• [Aim]: Return exactly, please, the lines that run from the line with "What Blender Python" to the line with "from camera height", ends included, and omit all pictures.
** begin **
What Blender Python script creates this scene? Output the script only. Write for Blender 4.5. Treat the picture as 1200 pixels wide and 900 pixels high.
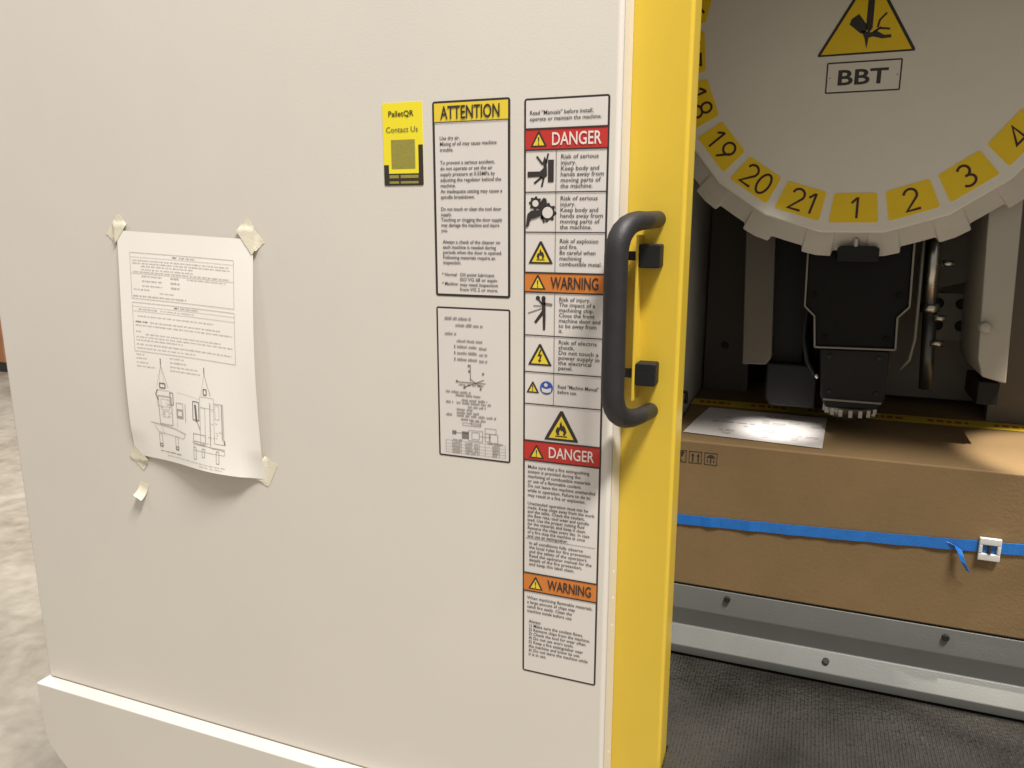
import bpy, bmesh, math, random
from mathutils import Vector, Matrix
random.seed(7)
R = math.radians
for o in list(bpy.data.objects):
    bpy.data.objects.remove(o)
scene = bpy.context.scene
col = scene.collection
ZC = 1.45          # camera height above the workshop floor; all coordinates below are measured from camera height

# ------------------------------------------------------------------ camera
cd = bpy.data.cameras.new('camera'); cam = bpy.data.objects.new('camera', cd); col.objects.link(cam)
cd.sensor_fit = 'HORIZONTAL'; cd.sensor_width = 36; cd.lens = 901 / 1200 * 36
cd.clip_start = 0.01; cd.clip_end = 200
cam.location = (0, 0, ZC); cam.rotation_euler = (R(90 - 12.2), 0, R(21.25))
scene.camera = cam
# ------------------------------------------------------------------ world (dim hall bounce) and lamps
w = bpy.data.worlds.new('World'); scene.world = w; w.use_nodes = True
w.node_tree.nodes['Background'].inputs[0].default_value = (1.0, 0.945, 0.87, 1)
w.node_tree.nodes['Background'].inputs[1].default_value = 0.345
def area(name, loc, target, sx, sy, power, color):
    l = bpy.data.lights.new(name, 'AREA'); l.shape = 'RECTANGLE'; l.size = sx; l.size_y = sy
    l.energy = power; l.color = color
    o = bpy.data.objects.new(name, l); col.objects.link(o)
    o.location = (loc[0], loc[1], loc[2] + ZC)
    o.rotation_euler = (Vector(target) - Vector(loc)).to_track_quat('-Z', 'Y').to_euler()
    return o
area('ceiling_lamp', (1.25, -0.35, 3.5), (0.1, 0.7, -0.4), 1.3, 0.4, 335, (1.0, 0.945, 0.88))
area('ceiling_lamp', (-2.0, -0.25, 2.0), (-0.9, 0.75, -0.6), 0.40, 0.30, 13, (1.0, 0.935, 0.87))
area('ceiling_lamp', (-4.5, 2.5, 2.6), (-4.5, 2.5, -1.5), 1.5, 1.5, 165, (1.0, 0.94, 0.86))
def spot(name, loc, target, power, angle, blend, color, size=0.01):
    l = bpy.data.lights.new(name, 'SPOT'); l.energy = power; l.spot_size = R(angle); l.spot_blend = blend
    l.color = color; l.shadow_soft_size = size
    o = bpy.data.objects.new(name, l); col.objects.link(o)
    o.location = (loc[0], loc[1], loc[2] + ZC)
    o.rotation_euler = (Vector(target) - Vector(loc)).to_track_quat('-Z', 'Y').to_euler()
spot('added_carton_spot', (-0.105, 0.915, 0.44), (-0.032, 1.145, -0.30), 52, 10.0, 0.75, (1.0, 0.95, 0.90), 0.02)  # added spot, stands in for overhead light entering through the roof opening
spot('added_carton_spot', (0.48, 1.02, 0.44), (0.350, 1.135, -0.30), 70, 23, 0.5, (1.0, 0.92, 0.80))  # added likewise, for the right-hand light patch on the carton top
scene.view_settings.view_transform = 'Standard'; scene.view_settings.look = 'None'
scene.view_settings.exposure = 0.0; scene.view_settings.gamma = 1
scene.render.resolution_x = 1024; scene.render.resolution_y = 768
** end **
** begin **
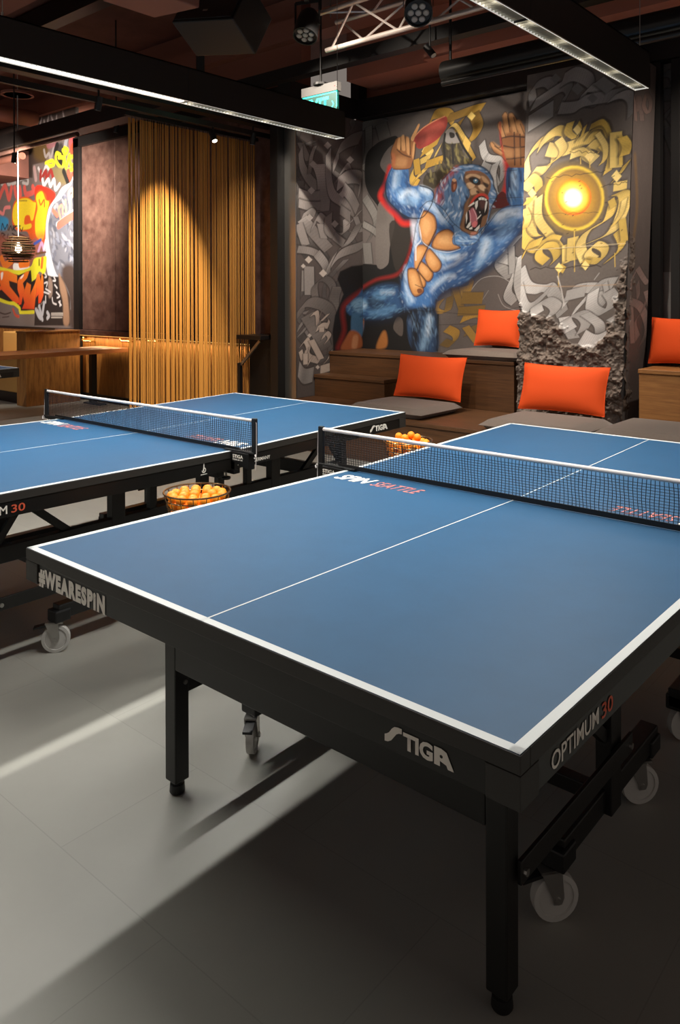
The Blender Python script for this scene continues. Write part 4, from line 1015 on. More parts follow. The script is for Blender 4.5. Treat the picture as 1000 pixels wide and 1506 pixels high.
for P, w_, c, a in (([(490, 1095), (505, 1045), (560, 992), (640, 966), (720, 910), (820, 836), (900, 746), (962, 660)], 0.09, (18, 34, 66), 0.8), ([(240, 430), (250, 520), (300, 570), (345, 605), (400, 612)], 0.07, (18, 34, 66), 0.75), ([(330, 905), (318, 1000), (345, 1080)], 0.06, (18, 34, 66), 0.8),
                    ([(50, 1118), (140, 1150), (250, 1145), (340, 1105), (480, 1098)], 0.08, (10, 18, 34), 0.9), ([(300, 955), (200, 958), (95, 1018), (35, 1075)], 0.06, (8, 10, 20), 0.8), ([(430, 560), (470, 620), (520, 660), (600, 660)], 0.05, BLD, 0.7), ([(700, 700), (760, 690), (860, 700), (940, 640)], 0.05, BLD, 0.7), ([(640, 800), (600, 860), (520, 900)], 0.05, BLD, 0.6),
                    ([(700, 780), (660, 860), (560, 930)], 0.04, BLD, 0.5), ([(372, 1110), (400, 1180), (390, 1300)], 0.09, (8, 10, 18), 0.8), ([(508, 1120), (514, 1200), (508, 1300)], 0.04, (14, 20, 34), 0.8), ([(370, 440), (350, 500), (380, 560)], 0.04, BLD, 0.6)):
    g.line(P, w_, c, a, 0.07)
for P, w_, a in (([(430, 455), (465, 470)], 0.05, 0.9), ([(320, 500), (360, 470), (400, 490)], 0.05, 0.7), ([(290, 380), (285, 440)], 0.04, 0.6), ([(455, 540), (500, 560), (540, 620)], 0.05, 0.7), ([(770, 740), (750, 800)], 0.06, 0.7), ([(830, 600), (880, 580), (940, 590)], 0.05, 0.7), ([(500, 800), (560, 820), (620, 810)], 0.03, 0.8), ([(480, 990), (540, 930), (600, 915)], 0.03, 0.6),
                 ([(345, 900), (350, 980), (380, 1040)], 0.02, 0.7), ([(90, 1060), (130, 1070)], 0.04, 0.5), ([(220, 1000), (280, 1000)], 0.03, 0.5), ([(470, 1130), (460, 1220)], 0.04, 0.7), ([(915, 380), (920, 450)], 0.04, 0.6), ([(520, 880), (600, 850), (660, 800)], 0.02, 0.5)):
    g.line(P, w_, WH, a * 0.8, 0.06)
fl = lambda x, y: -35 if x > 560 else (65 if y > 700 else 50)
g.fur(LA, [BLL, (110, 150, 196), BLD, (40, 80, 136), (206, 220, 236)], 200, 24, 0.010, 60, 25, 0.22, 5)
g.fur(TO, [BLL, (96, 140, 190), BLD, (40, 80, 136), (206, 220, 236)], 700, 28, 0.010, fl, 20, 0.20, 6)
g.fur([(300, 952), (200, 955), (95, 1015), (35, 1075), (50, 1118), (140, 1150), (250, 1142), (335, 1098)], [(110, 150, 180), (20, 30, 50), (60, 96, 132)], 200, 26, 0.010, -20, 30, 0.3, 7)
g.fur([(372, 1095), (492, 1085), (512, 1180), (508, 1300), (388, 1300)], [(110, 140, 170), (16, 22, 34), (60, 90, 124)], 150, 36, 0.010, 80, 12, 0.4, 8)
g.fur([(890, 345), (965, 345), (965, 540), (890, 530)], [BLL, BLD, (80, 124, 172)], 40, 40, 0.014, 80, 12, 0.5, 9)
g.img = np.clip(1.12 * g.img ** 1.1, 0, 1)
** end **
• [Solution]:
What Blender Python script creates this scene? Output the script only. Write for Blender 4.5. Treat the picture as 1200 pixels wide and 900 pixels high.
import bpy, bmesh, math, random
from mathutils import Vector, Matrix
random.seed(7)
R = math.radians
for o in list(bpy.data.objects):
    bpy.data.objects.remove(o)
scene = bpy.context.scene
col = scene.collection
ZC = 1.45          # camera height above the workshop floor; all coordinates below are measured from camera height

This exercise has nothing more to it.